We encourage everyone to submit your own comments on the water situation to both of the email addresses below. If they are submitted within 10 days of the hearing, which would be by Thursday, Aug. 22,  your comments will be included as an official part of the US Senate Committee on Commerce, Science and Transportation hearing record. Feel free to address how the lack of freshwater flowing down river has negatively impacted your business and our community’s economy.

sara_gibson@commerce.senate.gov and sean_houton@commerce.senate.gov


About 250 people from every portion of the county attended a media event Tuesday organized by the Apalachicola Riverkeeper.

An hour before the field hearing by the Senate Committee on Commerce, Science, and Transportation, the stairs to the front door of the county courthouse were packed tight with protestors. Passing vehicles honked horns in solidarity as the crowd chanted, “Save our river! Save our bay!” and “What do we want? Water!”

The landing at the top of the stairs was reserved for elected officials and it too was packed to standing room only with commissioners from Franklin and surrounding counties, Apalachicola’s mayor and city commission members from both Apalachicola and Carrabelle, and members of the legislative delegation.

As the faithful trickled in swelling the crowd, strains of country music, blues and reggae echoed across US 98. Many members of the throng waved handmade protest signs. About a dozen members of the press filmed the protest or snapped pictures of the scene.

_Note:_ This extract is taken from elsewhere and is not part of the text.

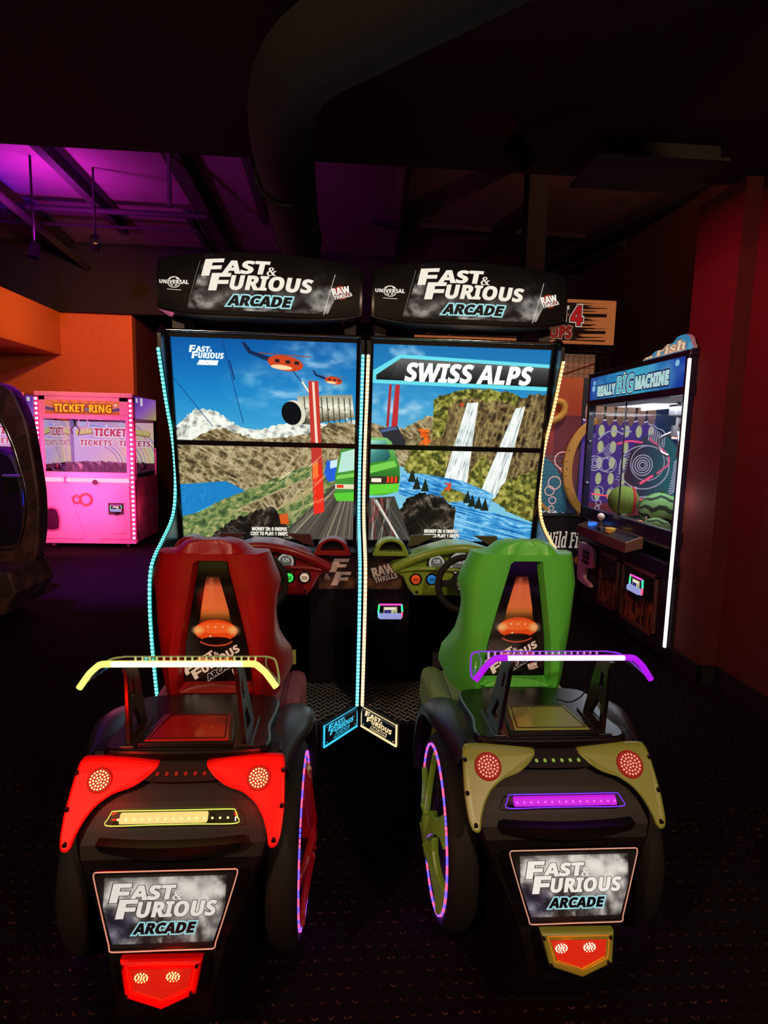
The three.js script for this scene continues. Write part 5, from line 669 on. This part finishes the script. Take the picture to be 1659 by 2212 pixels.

A dozen speakers kicked off with County Commissioner Smokey Parrish who welcomed members of the Senate and the crowd “on behalf of Apalachicola River and Bay.” He called for change to, “sustain our culture, heritage and history.”

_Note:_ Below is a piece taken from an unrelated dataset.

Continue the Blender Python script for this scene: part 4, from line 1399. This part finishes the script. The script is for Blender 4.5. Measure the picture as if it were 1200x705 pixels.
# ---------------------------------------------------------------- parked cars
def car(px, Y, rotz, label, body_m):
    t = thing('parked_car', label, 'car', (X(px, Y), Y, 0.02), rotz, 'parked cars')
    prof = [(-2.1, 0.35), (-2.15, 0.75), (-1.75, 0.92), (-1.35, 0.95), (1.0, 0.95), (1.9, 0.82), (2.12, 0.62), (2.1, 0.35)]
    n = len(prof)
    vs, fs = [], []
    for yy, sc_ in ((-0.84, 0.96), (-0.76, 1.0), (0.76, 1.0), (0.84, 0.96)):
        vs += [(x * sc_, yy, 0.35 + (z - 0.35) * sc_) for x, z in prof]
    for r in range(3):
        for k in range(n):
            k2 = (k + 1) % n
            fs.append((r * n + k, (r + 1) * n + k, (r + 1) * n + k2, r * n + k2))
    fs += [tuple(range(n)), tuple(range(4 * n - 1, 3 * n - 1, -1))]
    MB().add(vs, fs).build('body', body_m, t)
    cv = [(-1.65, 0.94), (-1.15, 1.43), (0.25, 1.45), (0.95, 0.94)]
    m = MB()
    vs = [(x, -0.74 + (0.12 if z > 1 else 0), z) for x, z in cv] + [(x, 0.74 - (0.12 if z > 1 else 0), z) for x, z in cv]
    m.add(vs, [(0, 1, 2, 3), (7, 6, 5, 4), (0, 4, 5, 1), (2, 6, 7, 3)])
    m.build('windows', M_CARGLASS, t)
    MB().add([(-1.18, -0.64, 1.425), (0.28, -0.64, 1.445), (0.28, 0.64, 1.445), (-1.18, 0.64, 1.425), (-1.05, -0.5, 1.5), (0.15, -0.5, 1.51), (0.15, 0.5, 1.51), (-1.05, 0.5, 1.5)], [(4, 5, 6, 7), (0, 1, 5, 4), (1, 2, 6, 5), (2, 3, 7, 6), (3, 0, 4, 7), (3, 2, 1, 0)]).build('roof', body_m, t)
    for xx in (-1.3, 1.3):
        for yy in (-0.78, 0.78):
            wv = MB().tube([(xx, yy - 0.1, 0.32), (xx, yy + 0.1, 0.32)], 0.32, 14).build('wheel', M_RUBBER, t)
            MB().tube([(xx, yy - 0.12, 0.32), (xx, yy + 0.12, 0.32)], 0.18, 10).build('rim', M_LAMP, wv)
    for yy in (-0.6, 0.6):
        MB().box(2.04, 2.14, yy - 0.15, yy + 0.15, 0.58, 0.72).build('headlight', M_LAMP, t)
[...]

He introduced State Senator Bill Montford (D-Blountstown) who gave one of the most stirring speeches of the event. “Right is right and wrong is wrong and what we have done to the Apalachicola River and Bay is wrong,” he said, describing the bay as a “God-given gift” unique in the world.

“We want our fair share of water and a little more,” he told a cheering crowd.

Montford was followed by Apalachicola Mayor Van Johnson who spoke eloquently on the destruction of the bay ecosystem.

He said the people of the county have been forced to, “helplessly watch the destruction of a resource capable of sustaining and providing employment.” He criticized Atlanta’s “unprincipled thirst brought on by a lack of planning and unbridled growth.”

“The lack of action in Washington, including the Supreme Court, is more offensive than the withholding of water from our river,” said Johnson.

Next was a surprise visit from State Senator Aaron Bean (R-Fernandina Beach), who is vacationing on St. George Island with 36 family members, including his brother Mason Bean. He said this is the 14th year for the “Cool Beans family reunion.”

“There is something special here that’s worth fighting for. It is a humongous deal that the Senate would move their committee meeting to this little town,” he said. “I have to be a realist and tell you that this is just the first step. People up north will hear about this and ask ‘What’s the big deal?’”

Bean urged the crowd to keep pushing and to post their demands on social media. “Georgia will not roll over on this,” he warned after the rally.

He said he was invited to attend the hearing but,”I gave my seat to somebody who has a family and makes a living on the bay. He has a stronger voice.”

Bean was followed by Carrabelle City Commissioner Cal Allen who reminded the crowd that a recent study from Florida State University showed 90 percent of gag grouper harvested in the Gulf begin life in the Apalachicola estuary. County Commissioner Pinki Jackel and Chad Taylor from the Riparian County Stakeholder coalition expressed solidarity, followed by County Commissioner Noah Lockley.

Himself an oysterman, Lockley said, “In the beginning, God made a perfect world. Now we must come together to get this fixed. We’re taking it all the way to Washington so they might as well get ready.”

The Rev. John Sink of Eastpoint spoke in the form of a prayer. “God hears our prayers. We want our legislators to hear them too,” he said.

The last speaker was Halsey Beshears (R-Monticello) who apologized for being delayed and promised not to give up on the fight to save the river.

During the rally, the Riverkeeper collected several hundred signatures on a petition to present to the Senate pleading for additional water to save Apalachicola Bay.